Open Letter to Prime Minister Scott Morrison: What would a Maribyrnong PM Bill Shorten do to our democracy?

 

Ming and Ike 4

 

Prime Minister,

I write to you on this 77th anniversary of Pearl Harbour as a big fan of American World War Two hero, General Douglas MacArthur.

MacArthur’s words “A better world shall emerge based on peace and understanding.” summarised the world’s hopes when fascism was defeated in 1945.

But the world has changed. Many of our traditions are being attacked and sometimes replaced by “social justice warriors” who don’t care about the rights, values or lives of people like me.

 

In 2016 I was stripped of my democratic rights in Maribyrnong by police action originating from within the ALP when I tried to promote reaching out in friendship to Indonesia.

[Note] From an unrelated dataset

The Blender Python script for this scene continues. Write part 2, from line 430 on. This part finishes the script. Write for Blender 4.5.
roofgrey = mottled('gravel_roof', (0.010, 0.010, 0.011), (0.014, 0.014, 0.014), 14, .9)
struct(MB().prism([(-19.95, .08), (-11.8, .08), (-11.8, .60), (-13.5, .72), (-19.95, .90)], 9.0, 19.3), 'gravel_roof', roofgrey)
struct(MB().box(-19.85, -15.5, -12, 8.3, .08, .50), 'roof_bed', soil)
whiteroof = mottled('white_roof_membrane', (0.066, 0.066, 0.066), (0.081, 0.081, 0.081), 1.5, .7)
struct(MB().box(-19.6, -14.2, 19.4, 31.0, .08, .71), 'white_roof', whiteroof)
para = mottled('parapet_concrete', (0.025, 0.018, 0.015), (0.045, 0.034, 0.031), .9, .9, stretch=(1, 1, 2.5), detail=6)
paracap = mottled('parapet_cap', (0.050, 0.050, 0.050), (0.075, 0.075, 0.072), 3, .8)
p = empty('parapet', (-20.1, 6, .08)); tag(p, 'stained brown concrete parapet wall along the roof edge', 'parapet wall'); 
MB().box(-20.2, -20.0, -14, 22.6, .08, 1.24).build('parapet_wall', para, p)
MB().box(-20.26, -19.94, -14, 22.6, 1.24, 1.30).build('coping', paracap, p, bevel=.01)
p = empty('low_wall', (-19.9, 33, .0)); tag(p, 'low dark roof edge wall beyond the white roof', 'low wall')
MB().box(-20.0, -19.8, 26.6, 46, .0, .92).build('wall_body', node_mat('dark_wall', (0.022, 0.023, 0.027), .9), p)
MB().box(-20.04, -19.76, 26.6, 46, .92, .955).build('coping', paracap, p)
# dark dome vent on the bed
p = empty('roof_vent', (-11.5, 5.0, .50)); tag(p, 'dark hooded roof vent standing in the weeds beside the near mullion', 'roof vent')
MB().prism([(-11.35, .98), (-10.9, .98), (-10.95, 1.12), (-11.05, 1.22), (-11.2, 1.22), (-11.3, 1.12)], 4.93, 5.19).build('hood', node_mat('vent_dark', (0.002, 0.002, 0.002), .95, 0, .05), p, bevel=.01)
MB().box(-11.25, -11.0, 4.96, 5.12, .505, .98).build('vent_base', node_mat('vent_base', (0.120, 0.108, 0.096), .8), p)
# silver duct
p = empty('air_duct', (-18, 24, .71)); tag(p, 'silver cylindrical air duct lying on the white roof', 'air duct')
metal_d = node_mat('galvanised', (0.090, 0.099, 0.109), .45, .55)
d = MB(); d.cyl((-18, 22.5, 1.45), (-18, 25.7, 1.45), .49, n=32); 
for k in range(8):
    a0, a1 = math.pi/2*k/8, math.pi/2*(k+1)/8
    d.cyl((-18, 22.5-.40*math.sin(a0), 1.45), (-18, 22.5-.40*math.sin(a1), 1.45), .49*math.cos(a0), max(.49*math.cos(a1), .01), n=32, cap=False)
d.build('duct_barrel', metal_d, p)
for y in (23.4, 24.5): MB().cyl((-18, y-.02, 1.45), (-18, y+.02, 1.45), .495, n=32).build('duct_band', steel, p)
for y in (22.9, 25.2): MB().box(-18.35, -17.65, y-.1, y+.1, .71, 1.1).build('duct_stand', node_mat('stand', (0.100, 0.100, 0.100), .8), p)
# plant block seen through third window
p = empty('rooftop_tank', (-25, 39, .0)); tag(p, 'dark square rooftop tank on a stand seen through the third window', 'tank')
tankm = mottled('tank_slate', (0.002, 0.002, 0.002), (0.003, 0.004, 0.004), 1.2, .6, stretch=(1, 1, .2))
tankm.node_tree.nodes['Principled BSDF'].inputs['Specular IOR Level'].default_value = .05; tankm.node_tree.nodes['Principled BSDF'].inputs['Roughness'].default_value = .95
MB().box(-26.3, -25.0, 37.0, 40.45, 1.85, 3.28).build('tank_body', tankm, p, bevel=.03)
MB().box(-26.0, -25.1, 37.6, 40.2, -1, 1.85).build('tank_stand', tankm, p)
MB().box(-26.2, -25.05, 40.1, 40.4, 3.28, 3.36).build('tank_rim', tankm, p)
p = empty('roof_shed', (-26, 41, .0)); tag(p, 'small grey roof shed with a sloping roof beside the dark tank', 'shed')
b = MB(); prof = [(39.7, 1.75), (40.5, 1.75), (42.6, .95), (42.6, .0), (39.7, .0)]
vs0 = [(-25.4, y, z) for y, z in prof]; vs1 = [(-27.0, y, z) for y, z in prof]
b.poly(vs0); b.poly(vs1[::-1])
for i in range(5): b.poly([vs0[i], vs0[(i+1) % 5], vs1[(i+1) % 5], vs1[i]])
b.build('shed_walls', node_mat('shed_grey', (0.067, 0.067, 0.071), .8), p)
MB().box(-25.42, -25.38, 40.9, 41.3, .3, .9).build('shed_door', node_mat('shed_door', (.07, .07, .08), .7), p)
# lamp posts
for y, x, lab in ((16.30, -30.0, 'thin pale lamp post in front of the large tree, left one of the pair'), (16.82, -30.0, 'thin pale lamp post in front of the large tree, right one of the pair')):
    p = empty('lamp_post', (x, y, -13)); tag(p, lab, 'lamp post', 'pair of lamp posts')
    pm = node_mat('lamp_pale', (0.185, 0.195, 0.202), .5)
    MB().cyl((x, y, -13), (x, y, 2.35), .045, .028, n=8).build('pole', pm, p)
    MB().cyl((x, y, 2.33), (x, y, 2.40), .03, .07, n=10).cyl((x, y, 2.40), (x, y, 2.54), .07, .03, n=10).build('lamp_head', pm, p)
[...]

The current mayor of Maribyrnong has described my treatment then as “unnecessary” and “unfair”. It has devastated me.

Australia’s alternative Prime Minister Bill Shorten has ignored my questions.

 

Prime Minister Morrison, can you offer Australia a better future than the police state tactics I have suffered from the ALP in Maribyrnong?

Abraham Lincoln warned: “If we falter and lose our freedoms, it will be because we destroyed ourselves.”

Or as Robert Menzies said in his forgotten people blueprint for a free and prosperous nation in 1942: “……. we must be not pallid and bloodless ghosts, but a community of people whose motto shall be, “To strive, to seek, to find, and not to yield.” ”

In our own time, political scientist Jennifer Oriel writes about the broader situation in Australia: “The battle between Morrison and Shorten is shaping up as a contest between founding values ……. In reaction to the resurgence of the democratic spirit, “progressive” elites are tossing Newspeak at the plebs. Thus far, they have turned patriots into xenophobes, democrats into populists, conservatives into ­autocrats, free speech into hate speech and diversity into demagoguery. They have introduced state censorship to silence dissenters from correct ideology.”

 

Without democracy and free honest speech, the Australia I have loved cannot survive.

 

My father faced Japanese bullets on the beach at Balikpapan in 1945 and 229 Aussies died there for freedom and democracy.

 

What will Bill Shorten’s Labor Party do to that dream?